GOAL
From the line containing "Continue the Blender" through the line containing "bm = bmesh.new(); tube(bm, [hub-nrm*.02, hub-nrm*.16], .03, 16);", retype each line exactly; include both end lines and nothing beyond them.

(Scene script records)
------------------------------------
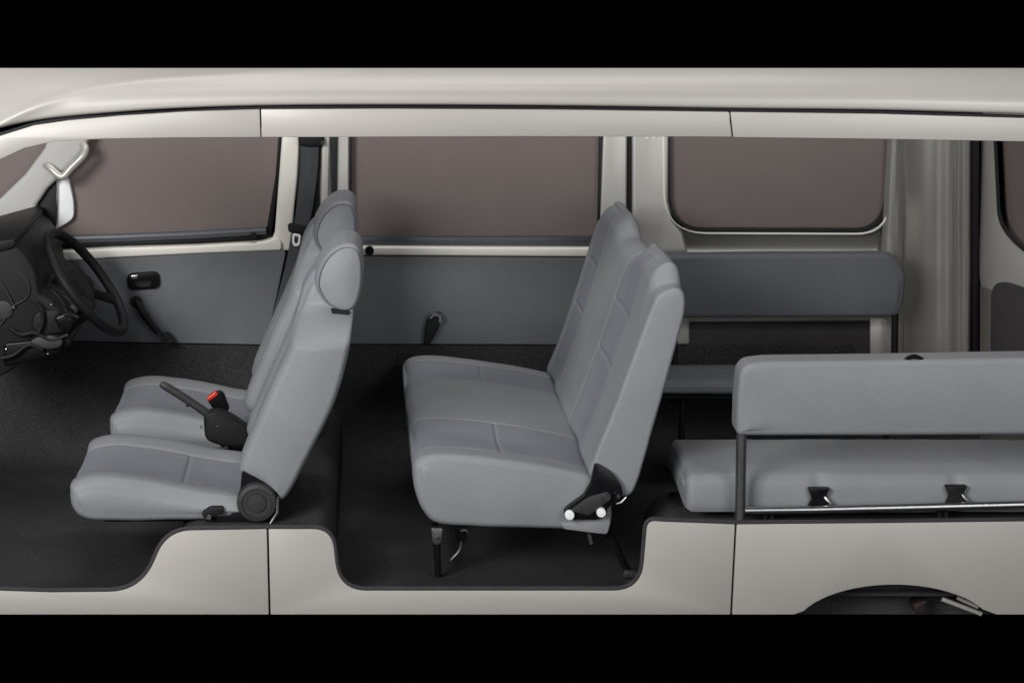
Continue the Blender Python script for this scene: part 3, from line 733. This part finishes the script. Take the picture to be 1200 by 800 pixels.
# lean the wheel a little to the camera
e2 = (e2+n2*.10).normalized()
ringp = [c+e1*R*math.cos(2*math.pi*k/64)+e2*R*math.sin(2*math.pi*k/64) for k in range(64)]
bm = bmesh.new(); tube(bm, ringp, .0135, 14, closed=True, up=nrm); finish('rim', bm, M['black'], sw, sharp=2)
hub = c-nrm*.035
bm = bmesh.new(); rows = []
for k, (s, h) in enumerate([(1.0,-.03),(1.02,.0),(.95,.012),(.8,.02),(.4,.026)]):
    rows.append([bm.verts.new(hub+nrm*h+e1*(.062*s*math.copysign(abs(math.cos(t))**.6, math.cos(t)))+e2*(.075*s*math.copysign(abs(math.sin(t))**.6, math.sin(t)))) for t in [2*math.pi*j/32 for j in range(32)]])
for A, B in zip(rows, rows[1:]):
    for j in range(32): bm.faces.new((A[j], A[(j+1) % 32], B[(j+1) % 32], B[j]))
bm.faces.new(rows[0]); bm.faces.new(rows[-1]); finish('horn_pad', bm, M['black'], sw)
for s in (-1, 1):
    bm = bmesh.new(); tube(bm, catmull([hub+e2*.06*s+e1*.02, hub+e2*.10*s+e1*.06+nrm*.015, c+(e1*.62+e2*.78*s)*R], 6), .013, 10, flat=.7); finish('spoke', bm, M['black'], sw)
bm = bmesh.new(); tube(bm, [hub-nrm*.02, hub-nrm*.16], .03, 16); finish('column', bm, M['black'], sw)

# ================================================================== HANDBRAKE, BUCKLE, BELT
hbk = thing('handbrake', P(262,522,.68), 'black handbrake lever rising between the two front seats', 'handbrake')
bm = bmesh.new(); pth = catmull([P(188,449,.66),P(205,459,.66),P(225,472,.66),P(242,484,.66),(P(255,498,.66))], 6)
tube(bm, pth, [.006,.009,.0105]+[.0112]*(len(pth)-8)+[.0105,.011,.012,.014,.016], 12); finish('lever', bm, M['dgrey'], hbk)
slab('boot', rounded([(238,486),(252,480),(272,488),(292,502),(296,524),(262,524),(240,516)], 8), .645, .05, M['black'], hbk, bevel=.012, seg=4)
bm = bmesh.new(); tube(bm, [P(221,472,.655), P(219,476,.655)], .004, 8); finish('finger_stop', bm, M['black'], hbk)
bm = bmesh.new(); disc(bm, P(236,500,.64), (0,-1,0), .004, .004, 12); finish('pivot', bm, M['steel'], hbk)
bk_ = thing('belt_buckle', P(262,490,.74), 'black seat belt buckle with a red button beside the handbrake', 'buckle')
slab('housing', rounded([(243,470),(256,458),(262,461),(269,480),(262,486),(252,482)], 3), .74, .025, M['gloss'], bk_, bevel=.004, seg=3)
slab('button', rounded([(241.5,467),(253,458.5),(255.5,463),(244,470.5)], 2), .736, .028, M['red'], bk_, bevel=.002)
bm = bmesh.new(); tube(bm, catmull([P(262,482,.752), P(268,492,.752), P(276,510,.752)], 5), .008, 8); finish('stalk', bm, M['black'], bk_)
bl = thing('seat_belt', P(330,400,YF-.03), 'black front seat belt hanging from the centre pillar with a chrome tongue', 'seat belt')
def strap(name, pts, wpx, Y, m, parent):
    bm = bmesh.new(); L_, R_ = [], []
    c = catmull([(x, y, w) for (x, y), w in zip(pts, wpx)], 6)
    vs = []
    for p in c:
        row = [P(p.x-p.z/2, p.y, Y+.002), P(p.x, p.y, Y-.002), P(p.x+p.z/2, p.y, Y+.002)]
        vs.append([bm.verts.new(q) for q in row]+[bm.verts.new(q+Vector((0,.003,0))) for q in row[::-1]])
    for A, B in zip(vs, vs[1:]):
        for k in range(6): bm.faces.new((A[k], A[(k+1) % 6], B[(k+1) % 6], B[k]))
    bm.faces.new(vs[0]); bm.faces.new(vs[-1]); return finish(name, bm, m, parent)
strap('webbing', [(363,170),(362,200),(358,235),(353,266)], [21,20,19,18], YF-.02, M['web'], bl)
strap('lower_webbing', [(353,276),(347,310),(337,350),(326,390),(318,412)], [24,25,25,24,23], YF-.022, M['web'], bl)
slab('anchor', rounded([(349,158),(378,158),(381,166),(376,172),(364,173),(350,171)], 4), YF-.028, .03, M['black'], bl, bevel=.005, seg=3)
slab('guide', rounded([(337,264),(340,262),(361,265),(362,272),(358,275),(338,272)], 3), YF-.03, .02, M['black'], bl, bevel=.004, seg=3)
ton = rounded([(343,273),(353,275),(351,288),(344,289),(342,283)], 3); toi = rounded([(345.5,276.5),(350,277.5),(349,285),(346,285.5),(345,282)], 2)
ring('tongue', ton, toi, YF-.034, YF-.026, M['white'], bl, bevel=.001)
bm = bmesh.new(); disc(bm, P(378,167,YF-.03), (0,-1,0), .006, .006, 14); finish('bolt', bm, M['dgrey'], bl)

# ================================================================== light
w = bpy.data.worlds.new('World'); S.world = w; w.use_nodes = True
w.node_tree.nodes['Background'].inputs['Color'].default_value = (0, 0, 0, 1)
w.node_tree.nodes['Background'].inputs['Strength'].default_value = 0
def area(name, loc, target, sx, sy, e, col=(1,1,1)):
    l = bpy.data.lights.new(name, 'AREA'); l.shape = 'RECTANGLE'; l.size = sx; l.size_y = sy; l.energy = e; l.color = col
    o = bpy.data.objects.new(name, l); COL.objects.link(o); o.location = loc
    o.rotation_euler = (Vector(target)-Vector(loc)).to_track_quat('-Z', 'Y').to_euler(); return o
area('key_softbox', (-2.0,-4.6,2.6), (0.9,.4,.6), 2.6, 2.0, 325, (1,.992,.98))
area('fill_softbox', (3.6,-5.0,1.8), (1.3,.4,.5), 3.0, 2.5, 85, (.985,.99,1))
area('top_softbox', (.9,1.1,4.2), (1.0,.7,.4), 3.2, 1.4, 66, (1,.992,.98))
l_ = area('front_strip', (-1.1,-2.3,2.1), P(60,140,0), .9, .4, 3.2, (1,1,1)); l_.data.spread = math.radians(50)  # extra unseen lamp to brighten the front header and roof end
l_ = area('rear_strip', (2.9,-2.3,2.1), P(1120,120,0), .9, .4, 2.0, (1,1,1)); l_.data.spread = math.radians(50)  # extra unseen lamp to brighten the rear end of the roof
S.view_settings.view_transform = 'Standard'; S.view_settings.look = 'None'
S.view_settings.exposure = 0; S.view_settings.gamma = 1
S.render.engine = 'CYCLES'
------------------------------------
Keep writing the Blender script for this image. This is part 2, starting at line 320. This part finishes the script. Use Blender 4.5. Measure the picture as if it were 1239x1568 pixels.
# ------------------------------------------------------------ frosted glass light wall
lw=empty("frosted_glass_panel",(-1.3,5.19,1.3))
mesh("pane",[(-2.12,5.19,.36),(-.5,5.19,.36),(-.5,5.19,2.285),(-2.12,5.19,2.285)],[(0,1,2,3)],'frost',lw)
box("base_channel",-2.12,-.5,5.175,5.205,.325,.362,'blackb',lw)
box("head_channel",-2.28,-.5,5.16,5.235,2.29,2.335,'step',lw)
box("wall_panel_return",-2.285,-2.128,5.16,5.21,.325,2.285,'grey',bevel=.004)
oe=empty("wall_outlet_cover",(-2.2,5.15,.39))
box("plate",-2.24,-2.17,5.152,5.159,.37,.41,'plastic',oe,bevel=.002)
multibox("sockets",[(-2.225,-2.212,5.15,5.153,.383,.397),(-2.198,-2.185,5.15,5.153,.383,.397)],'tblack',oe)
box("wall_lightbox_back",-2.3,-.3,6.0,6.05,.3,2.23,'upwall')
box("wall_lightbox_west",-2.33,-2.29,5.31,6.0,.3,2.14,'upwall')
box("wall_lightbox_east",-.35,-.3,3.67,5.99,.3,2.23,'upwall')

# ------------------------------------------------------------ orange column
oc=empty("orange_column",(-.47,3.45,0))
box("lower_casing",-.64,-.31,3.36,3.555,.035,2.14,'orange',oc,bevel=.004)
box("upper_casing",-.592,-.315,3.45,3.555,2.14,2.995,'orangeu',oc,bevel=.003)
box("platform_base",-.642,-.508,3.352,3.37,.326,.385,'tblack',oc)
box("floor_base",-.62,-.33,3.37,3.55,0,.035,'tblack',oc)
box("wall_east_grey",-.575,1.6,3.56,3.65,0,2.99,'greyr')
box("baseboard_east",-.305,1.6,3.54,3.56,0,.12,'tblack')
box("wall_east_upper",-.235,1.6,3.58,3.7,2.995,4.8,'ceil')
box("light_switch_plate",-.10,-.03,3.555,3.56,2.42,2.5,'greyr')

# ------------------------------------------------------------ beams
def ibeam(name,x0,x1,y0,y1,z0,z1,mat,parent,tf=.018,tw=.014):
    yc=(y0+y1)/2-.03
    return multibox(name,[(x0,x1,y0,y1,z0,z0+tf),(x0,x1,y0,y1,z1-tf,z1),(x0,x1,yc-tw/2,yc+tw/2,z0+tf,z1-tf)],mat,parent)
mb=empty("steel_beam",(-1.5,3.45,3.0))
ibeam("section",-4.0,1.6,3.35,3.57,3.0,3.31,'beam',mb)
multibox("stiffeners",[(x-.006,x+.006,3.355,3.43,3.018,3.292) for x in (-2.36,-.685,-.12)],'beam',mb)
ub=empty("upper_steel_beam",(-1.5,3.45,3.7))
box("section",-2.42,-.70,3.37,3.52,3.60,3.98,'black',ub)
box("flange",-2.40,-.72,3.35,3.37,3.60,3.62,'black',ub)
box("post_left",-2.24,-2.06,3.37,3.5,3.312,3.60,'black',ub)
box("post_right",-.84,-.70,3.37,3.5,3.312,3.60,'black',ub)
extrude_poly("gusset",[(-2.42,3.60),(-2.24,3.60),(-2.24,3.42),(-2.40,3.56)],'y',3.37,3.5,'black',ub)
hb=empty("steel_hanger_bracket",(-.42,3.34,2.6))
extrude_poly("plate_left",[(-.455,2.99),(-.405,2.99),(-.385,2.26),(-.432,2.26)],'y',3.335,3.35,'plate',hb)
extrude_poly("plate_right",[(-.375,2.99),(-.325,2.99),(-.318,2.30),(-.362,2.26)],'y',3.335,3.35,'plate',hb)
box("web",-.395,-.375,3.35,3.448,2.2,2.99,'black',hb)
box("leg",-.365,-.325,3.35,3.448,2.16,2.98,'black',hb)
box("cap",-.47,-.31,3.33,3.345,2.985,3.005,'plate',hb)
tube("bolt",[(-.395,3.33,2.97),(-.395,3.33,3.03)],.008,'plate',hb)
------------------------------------
ANSWER FOR THE TASK
Continue the Blender Python script for this scene: part 3, from line 733. This part finishes the script. Take the picture to be 1200 by 800 pixels.
# lean the wheel a little to the camera
e2 = (e2+n2*.10).normalized()
ringp = [c+e1*R*math.cos(2*math.pi*k/64)+e2*R*math.sin(2*math.pi*k/64) for k in range(64)]
bm = bmesh.new(); tube(bm, ringp, .0135, 14, closed=True, up=nrm); finish('rim', bm, M['black'], sw, sharp=2)
hub = c-nrm*.035
bm = bmesh.new(); rows = []
for k, (s, h) in enumerate([(1.0,-.03),(1.02,.0),(.95,.012),(.8,.02),(.4,.026)]):
    rows.append([bm.verts.new(hub+nrm*h+e1*(.062*s*math.copysign(abs(math.cos(t))**.6, math.cos(t)))+e2*(.075*s*math.copysign(abs(math.sin(t))**.6, math.sin(t)))) for t in [2*math.pi*j/32 for j in range(32)]])
for A, B in zip(rows, rows[1:]):
    for j in range(32): bm.faces.new((A[j], A[(j+1) % 32], B[(j+1) % 32], B[j]))
bm.faces.new(rows[0]); bm.faces.new(rows[-1]); finish('horn_pad', bm, M['black'], sw)
for s in (-1, 1):
    bm = bmesh.new(); tube(bm, catmull([hub+e2*.06*s+e1*.02, hub+e2*.10*s+e1*.06+nrm*.015, c+(e1*.62+e2*.78*s)*R], 6), .013, 10, flat=.7); finish('spoke', bm, M['black'], sw)
bm = bmesh.new(); tube(bm, [hub-nrm*.02, hub-nrm*.16], .03, 16); finish('column', bm, M['black'], sw)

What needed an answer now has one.